[BRIEF]
Please output exactly the run of lines that starts at the line with "The Blender Python" and ends at the last line of the records below.

[EXERCISE INPUTS]
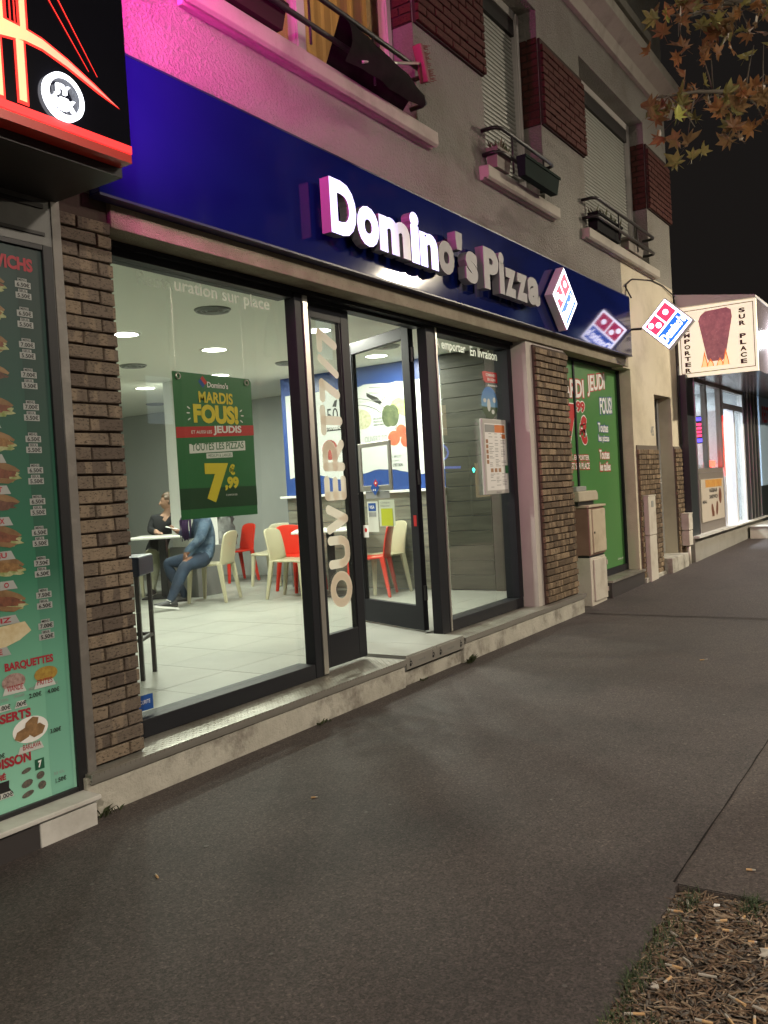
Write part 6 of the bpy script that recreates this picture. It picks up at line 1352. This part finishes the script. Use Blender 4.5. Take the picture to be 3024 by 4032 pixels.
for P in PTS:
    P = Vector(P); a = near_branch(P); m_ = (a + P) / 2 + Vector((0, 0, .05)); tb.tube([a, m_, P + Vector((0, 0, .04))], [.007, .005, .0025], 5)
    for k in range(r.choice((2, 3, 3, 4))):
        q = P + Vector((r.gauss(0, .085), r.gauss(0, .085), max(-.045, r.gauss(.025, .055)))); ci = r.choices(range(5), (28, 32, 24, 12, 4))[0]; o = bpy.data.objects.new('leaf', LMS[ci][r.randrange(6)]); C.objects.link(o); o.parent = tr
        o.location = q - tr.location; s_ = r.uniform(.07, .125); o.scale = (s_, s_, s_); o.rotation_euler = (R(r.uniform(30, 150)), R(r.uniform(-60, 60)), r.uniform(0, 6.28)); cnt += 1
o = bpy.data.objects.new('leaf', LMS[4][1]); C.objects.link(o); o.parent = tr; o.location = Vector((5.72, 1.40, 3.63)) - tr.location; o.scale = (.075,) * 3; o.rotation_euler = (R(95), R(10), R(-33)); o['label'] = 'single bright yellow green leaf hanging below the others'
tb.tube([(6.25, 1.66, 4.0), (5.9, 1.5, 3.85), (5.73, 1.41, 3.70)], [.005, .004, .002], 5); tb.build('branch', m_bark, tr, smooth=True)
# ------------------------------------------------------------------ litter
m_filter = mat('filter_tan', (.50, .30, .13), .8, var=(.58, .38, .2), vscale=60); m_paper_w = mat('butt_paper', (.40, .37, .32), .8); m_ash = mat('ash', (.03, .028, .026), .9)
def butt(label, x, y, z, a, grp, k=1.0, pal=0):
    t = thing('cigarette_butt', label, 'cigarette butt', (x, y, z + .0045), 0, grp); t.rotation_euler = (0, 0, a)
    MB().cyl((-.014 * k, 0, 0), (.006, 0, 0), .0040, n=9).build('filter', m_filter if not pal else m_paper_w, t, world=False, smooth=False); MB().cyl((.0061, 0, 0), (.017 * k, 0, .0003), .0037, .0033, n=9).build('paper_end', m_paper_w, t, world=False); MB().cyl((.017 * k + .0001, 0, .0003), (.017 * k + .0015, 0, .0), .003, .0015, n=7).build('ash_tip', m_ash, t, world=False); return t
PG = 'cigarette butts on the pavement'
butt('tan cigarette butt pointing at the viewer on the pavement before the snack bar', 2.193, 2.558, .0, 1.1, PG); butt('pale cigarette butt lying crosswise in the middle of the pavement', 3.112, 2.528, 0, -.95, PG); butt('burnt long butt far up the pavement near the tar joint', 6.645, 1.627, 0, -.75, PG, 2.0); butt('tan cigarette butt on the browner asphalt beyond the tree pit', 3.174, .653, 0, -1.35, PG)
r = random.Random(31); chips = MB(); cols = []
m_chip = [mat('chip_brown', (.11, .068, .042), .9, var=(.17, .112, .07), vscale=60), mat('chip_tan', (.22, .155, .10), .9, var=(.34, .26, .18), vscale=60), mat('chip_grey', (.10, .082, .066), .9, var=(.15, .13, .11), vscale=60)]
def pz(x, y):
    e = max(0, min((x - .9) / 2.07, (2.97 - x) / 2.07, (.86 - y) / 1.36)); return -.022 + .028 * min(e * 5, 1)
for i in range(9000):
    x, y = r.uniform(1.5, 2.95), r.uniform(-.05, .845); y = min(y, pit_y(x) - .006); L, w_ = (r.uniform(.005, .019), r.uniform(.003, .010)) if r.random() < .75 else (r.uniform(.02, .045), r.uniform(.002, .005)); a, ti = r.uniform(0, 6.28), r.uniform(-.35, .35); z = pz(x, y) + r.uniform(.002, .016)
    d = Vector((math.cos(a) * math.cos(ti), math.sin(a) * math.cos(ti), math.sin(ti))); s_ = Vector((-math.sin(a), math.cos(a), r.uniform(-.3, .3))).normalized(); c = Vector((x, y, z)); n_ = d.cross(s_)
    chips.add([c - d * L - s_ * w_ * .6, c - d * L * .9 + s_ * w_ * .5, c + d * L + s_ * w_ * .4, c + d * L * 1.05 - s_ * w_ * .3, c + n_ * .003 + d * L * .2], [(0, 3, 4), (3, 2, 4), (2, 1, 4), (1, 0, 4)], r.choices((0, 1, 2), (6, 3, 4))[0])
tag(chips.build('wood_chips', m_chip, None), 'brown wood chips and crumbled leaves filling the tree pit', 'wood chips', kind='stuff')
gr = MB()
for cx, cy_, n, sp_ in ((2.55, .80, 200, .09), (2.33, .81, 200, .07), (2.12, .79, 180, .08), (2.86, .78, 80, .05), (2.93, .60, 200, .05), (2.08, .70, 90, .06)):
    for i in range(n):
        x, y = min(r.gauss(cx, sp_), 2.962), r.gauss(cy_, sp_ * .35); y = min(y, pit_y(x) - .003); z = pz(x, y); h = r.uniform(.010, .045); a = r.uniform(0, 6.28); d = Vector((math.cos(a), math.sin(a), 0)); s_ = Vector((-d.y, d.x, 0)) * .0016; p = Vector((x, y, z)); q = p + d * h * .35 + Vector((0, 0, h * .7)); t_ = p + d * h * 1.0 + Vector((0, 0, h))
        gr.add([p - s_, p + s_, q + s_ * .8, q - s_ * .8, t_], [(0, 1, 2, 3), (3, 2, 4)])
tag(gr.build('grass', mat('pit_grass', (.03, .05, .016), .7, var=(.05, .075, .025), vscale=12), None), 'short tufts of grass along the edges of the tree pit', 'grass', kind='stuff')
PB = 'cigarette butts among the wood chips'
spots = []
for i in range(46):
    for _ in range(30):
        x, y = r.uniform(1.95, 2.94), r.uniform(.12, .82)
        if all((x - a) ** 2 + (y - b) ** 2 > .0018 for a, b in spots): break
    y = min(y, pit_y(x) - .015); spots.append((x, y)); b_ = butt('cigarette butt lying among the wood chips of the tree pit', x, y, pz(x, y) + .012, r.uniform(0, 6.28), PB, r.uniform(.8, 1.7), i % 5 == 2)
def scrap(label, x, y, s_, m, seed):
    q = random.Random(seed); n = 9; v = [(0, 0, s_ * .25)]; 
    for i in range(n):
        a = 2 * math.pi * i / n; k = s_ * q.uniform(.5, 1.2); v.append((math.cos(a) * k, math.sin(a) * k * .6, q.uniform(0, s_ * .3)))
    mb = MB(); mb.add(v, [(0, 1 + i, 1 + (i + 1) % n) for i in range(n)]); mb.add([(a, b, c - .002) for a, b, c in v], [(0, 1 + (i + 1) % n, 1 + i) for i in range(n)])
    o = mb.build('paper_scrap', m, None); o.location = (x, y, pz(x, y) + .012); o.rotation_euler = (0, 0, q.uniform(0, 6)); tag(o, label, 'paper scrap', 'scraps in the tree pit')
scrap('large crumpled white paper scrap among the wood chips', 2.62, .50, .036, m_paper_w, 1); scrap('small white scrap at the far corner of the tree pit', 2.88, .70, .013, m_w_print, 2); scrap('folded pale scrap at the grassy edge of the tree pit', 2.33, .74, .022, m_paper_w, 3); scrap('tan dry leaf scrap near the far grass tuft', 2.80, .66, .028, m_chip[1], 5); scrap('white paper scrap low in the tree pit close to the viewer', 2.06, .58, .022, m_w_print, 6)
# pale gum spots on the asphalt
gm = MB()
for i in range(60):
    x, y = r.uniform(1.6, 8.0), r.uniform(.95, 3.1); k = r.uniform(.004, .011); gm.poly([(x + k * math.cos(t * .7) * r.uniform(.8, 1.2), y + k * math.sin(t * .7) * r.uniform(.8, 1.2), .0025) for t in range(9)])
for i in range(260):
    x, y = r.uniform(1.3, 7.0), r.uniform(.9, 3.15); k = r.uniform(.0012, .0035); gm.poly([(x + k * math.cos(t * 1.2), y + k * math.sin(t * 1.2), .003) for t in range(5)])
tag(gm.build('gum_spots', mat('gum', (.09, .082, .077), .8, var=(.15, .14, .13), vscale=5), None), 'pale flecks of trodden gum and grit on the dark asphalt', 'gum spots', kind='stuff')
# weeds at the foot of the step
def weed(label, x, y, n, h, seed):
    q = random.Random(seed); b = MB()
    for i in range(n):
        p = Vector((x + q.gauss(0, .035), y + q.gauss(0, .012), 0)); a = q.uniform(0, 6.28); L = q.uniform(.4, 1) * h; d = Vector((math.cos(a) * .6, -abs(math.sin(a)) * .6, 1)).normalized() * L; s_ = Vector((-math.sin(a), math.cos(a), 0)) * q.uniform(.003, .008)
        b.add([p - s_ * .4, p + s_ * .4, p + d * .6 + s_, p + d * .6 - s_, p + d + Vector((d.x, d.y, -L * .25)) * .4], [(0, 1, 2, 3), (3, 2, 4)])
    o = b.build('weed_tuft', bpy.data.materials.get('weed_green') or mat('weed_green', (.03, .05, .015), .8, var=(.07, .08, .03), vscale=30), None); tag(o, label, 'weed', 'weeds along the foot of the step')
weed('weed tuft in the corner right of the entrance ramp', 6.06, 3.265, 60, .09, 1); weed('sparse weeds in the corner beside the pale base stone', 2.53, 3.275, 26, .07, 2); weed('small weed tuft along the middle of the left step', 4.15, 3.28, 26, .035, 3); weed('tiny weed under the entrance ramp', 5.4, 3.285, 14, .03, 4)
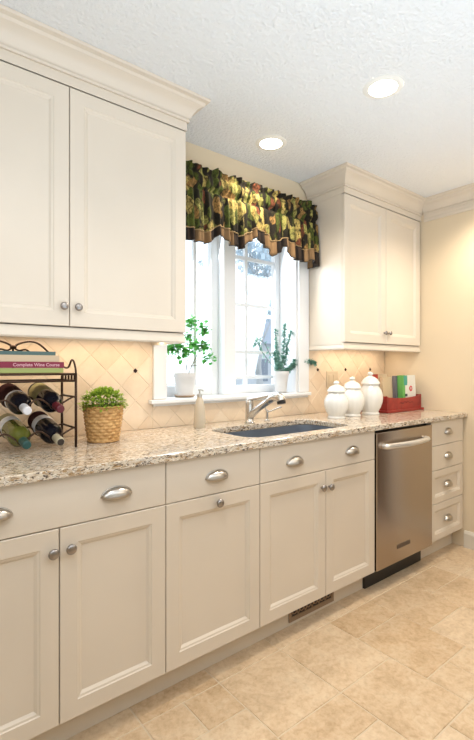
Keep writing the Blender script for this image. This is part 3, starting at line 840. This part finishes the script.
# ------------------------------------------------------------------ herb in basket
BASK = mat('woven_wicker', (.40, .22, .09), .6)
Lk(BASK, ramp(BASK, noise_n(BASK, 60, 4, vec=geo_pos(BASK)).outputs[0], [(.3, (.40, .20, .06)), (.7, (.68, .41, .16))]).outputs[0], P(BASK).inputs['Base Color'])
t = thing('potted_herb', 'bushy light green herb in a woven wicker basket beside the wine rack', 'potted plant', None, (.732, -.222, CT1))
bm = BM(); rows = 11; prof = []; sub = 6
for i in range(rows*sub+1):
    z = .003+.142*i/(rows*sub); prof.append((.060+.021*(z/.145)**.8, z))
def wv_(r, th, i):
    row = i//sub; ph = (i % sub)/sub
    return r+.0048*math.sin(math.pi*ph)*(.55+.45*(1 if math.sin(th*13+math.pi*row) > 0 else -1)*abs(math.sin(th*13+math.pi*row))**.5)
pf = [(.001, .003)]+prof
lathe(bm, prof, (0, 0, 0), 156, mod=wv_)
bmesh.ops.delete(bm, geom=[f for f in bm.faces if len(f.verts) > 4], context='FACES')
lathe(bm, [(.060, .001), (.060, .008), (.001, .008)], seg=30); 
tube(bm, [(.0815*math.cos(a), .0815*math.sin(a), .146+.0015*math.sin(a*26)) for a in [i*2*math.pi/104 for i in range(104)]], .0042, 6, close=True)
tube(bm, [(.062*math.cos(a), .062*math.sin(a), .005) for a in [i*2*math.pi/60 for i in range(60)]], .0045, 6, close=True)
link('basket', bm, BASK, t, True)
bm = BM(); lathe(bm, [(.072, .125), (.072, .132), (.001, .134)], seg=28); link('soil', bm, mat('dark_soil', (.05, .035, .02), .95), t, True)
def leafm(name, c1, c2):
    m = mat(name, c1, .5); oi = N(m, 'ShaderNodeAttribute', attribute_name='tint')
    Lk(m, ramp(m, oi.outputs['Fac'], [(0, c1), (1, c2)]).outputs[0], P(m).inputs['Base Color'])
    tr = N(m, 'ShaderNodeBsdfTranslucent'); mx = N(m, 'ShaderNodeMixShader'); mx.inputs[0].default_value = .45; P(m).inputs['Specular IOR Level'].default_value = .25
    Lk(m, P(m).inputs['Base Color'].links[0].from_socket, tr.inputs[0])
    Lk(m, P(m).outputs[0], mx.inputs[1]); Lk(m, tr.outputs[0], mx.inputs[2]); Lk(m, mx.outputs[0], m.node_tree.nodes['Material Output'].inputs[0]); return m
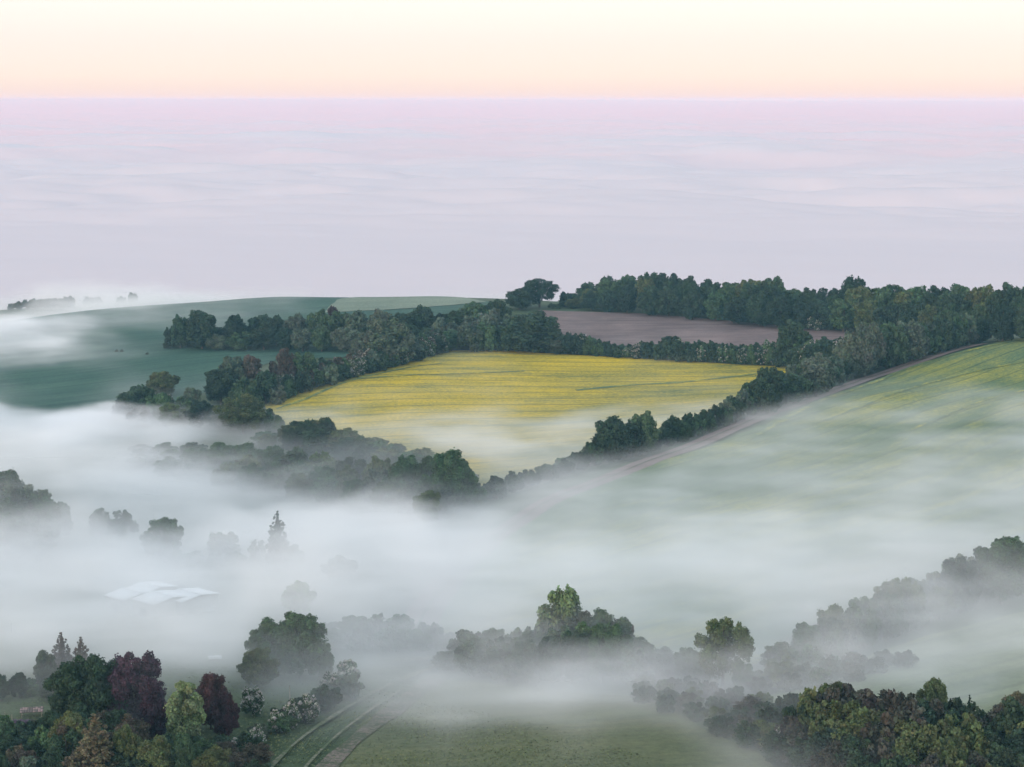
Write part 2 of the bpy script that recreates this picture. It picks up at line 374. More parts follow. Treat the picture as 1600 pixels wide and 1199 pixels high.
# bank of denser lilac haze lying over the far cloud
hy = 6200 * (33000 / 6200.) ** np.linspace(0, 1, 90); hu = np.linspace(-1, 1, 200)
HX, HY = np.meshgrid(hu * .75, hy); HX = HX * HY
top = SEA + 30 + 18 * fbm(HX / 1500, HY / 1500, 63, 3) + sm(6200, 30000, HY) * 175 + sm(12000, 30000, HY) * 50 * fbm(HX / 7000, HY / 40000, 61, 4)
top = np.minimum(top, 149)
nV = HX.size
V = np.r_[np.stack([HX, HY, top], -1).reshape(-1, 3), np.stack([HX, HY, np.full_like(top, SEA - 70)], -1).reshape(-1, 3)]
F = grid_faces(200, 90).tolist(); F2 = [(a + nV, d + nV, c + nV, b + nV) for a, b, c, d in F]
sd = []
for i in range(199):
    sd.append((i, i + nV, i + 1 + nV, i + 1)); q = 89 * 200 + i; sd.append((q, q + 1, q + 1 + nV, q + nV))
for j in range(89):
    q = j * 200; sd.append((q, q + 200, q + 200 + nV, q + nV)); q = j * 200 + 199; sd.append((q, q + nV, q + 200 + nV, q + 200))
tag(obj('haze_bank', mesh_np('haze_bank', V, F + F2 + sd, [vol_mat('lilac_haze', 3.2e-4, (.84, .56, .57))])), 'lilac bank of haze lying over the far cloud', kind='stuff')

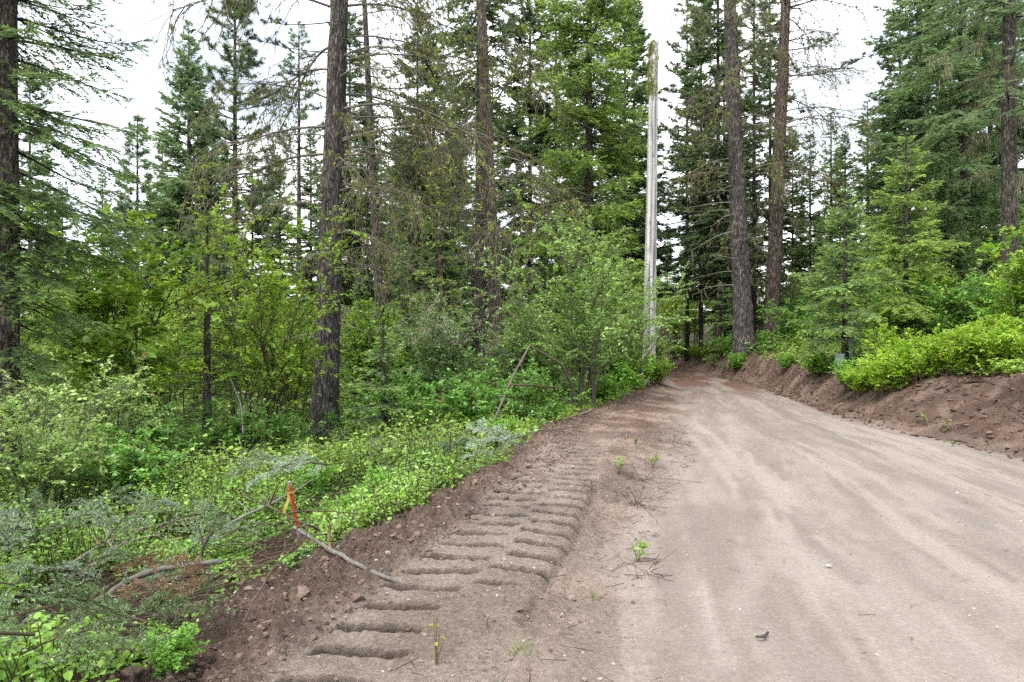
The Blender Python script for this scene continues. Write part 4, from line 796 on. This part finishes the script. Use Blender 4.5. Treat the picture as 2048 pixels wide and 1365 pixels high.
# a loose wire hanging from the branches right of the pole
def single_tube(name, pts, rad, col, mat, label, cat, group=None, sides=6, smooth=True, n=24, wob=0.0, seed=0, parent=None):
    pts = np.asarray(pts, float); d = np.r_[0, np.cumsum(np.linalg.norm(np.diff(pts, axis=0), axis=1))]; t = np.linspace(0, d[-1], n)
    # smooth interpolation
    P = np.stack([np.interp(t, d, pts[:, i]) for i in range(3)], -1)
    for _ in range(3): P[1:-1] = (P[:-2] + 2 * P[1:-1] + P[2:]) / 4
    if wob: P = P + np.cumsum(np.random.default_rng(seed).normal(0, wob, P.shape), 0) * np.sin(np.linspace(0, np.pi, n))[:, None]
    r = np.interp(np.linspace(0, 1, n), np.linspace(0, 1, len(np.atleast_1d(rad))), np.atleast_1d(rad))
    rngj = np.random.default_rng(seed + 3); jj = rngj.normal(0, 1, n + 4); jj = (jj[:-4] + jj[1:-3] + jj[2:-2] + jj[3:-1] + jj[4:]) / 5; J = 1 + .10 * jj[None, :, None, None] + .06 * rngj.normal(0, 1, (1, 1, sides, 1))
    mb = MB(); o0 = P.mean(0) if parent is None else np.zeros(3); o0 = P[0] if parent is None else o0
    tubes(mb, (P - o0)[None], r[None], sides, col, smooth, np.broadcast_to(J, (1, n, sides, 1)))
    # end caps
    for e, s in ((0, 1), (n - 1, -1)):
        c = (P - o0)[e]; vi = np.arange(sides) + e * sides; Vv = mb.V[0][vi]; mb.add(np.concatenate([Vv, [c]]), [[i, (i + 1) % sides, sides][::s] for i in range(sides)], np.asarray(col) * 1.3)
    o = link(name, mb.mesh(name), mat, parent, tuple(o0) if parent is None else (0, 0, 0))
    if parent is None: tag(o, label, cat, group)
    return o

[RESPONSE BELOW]
The Blender Python script for this scene continues. Write part 4, from line 796 on. This part finishes the script. Use Blender 4.5. Treat the picture as 2048 pixels wide and 1365 pixels high.
# a loose wire hanging from the branches right of the pole
def single_tube(name, pts, rad, col, mat, label, cat, group=None, sides=6, smooth=True, n=24, wob=0.0, seed=0, parent=None):
    pts = np.asarray(pts, float); d = np.r_[0, np.cumsum(np.linalg.norm(np.diff(pts, axis=0), axis=1))]; t = np.linspace(0, d[-1], n)
    # smooth interpolation
    P = np.stack([np.interp(t, d, pts[:, i]) for i in range(3)], -1)
    for _ in range(3): P[1:-1] = (P[:-2] + 2 * P[1:-1] + P[2:]) / 4
    if wob: P = P + np.cumsum(np.random.default_rng(seed).normal(0, wob, P.shape), 0) * np.sin(np.linspace(0, np.pi, n))[:, None]
    r = np.interp(np.linspace(0, 1, n), np.linspace(0, 1, len(np.atleast_1d(rad))), np.atleast_1d(rad))
    rngj = np.random.default_rng(seed + 3); jj = rngj.normal(0, 1, n + 4); jj = (jj[:-4] + jj[1:-3] + jj[2:-2] + jj[3:-1] + jj[4:]) / 5; J = 1 + .10 * jj[None, :, None, None] + .06 * rngj.normal(0, 1, (1, 1, sides, 1))
    mb = MB(); o0 = P.mean(0) if parent is None else np.zeros(3); o0 = P[0] if parent is None else o0
    tubes(mb, (P - o0)[None], r[None], sides, col, smooth, np.broadcast_to(J, (1, n, sides, 1)))
    # end caps
    for e, s in ((0, 1), (n - 1, -1)):
        c = (P - o0)[e]; vi = np.arange(sides) + e * sides; Vv = mb.V[0][vi]; mb.add(np.concatenate([Vv, [c]]), [[i, (i + 1) % sides, sides][::s] for i in range(sides)], np.asarray(col) * 1.3)
    o = link(name, mb.mesh(name), mat, parent, tuple(o0) if parent is None else (0, 0, 0))
    if parent is None: tag(o, label, cat, group)
    return o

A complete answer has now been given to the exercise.